— Written problem —
Write out exactly the lines from the start of the entries through the one that contains "place(1338, 330, 4.62, 4, 'steel", including both.

::::

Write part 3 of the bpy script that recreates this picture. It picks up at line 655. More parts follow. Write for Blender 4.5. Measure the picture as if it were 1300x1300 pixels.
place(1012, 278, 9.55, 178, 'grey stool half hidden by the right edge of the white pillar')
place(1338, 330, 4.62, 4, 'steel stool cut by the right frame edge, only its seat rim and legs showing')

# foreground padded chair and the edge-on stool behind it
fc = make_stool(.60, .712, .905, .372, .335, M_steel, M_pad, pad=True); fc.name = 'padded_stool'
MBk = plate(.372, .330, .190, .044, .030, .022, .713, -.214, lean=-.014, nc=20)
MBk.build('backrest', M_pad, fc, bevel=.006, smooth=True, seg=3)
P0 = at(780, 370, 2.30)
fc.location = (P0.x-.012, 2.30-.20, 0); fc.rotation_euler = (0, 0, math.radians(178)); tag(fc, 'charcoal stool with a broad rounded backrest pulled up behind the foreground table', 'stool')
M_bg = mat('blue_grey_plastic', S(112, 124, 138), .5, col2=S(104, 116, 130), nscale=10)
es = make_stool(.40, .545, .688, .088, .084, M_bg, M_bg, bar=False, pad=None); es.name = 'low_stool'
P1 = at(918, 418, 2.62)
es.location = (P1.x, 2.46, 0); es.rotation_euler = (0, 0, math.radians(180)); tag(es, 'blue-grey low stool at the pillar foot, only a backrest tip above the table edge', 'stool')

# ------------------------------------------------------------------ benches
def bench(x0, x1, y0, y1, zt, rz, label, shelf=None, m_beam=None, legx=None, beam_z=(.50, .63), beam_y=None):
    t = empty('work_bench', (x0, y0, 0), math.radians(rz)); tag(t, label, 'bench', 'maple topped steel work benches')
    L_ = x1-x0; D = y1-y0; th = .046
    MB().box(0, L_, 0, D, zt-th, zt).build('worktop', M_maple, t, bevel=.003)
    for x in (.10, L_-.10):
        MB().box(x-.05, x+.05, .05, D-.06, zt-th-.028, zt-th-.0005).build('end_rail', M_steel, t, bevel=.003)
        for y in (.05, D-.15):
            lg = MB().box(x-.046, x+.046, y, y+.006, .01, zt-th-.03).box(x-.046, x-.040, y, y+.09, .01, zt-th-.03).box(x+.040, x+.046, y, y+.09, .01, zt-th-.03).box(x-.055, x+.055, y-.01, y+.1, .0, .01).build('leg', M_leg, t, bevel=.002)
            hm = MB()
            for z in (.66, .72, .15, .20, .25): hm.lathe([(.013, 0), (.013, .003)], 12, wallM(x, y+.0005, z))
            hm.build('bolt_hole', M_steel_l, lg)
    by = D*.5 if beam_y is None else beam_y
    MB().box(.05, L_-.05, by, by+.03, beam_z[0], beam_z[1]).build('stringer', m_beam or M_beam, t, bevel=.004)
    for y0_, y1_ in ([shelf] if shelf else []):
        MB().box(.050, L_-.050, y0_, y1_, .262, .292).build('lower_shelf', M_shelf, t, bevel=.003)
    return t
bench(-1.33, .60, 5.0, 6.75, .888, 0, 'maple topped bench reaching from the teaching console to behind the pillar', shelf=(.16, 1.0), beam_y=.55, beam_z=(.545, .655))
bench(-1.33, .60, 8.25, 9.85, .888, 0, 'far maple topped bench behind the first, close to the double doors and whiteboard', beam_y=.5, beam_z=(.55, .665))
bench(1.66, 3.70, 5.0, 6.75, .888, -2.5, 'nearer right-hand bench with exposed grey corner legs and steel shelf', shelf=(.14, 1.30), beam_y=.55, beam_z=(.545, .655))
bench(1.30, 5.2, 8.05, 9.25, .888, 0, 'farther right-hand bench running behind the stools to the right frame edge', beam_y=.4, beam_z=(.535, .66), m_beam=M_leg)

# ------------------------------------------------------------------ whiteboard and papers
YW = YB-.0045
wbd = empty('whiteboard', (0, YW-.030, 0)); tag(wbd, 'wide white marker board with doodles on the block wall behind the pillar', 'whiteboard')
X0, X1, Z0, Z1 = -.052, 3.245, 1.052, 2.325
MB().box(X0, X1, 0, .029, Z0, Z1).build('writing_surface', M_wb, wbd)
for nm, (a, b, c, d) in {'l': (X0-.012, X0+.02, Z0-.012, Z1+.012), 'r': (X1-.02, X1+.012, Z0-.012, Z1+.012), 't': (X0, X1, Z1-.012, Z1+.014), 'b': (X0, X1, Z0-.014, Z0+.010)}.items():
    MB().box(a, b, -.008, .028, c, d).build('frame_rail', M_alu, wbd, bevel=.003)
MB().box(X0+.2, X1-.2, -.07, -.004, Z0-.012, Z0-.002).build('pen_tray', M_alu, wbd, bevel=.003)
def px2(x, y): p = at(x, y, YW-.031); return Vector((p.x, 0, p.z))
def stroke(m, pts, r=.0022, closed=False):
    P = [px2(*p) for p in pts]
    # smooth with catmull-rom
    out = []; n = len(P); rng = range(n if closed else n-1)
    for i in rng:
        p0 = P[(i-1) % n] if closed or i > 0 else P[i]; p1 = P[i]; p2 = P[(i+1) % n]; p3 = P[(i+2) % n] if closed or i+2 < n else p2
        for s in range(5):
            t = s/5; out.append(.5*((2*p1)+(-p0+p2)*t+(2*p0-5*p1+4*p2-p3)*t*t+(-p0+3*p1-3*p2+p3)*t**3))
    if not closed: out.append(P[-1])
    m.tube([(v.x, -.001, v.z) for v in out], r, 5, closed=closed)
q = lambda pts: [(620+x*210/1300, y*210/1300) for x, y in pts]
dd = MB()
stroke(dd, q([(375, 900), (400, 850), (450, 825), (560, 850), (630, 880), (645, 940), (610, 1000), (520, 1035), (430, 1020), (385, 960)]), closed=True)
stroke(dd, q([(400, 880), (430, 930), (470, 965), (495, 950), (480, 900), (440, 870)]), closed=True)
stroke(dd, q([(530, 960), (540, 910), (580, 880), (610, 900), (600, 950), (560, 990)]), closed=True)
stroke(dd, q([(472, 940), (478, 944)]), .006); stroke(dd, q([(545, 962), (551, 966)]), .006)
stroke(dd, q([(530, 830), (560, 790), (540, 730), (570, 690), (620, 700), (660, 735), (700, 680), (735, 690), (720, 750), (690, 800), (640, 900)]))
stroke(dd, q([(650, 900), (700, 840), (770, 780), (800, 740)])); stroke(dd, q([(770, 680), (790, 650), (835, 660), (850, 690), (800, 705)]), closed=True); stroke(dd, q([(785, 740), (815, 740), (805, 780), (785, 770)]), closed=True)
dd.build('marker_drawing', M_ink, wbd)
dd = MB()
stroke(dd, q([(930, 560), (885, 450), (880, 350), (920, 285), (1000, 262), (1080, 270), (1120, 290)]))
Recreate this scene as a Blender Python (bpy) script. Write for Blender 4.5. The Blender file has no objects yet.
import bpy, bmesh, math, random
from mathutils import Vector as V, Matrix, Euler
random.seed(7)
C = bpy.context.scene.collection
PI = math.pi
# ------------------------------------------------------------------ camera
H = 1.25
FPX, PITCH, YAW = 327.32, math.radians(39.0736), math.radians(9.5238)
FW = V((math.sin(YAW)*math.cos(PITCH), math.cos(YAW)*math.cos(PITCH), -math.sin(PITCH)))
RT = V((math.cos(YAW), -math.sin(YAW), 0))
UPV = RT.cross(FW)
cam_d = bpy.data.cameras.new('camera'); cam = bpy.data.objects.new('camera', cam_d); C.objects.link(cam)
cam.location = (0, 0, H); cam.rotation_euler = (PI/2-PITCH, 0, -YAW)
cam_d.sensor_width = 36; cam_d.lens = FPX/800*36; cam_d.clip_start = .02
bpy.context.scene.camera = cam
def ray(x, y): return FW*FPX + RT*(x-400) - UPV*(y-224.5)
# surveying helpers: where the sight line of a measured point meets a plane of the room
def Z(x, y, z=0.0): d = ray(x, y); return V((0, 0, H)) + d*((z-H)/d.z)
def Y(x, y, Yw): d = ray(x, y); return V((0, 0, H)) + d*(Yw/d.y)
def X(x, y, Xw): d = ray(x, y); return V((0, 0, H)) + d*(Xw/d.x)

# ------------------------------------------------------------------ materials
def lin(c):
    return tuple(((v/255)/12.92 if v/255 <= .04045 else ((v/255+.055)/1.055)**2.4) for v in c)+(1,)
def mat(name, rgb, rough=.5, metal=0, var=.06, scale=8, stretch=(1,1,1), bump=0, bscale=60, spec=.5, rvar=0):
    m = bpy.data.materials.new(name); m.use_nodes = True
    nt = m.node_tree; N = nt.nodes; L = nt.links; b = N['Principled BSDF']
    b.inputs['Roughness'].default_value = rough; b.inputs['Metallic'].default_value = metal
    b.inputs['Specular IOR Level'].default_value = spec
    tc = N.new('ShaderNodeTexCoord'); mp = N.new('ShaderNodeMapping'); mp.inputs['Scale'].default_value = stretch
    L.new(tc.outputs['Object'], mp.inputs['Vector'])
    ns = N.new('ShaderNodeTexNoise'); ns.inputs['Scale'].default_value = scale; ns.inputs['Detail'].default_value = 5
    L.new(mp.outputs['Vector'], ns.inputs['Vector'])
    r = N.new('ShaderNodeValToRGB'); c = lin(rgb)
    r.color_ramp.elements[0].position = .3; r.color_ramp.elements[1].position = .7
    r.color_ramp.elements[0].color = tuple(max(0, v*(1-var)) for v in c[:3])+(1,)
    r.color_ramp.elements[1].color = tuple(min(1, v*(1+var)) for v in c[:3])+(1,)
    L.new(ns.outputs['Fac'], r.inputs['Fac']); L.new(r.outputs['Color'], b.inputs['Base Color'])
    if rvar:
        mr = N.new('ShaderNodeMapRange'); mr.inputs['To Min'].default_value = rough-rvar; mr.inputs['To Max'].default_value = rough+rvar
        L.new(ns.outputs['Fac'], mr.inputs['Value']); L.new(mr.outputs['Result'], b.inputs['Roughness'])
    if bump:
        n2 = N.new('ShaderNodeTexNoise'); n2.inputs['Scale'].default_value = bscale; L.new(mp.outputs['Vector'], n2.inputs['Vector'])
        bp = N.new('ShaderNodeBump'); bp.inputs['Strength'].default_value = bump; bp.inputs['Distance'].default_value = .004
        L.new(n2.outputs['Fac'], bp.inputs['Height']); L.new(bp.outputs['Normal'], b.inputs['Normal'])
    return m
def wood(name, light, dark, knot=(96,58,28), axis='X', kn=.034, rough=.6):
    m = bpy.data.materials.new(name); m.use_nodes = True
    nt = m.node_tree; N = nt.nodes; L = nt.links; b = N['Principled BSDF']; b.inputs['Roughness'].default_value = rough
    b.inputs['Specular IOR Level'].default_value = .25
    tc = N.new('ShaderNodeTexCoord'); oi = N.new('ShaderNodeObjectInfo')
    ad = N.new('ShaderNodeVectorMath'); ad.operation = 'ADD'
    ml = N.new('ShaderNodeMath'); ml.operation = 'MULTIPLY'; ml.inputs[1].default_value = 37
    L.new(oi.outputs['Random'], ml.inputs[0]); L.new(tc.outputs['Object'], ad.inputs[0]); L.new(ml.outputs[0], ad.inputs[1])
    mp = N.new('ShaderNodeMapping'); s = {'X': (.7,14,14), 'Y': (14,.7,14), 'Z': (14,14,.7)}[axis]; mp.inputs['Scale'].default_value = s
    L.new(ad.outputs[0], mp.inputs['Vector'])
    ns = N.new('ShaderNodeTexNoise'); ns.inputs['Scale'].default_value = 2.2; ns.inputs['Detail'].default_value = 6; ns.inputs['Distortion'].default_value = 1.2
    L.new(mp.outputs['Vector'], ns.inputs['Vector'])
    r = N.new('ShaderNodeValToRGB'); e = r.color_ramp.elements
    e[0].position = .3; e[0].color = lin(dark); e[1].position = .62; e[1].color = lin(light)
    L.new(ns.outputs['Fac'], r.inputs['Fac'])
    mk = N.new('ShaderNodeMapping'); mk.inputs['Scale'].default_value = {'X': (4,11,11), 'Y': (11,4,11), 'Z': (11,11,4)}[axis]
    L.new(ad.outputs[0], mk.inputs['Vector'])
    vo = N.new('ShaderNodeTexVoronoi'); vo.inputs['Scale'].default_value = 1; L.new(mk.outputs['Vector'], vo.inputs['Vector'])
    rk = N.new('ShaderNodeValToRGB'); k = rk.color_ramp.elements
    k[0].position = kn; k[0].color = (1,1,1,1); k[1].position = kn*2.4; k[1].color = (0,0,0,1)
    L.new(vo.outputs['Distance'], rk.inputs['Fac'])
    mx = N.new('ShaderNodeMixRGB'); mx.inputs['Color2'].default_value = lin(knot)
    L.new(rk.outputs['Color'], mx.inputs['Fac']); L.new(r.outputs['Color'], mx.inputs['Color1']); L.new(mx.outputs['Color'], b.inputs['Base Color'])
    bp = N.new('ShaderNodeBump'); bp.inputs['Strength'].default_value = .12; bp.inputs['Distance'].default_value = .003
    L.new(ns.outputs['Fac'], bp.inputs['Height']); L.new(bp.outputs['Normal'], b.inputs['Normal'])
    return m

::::

— Answer for the task —
Write part 3 of the bpy script that recreates this picture. It picks up at line 655. More parts follow. Write for Blender 4.5. Measure the picture as if it were 1300x1300 pixels.
place(1012, 278, 9.55, 178, 'grey stool half hidden by the right edge of the white pillar')
place(1338, 330, 4.62, 4, 'steel stool cut by the right frame edge, only its seat rim and legs showing')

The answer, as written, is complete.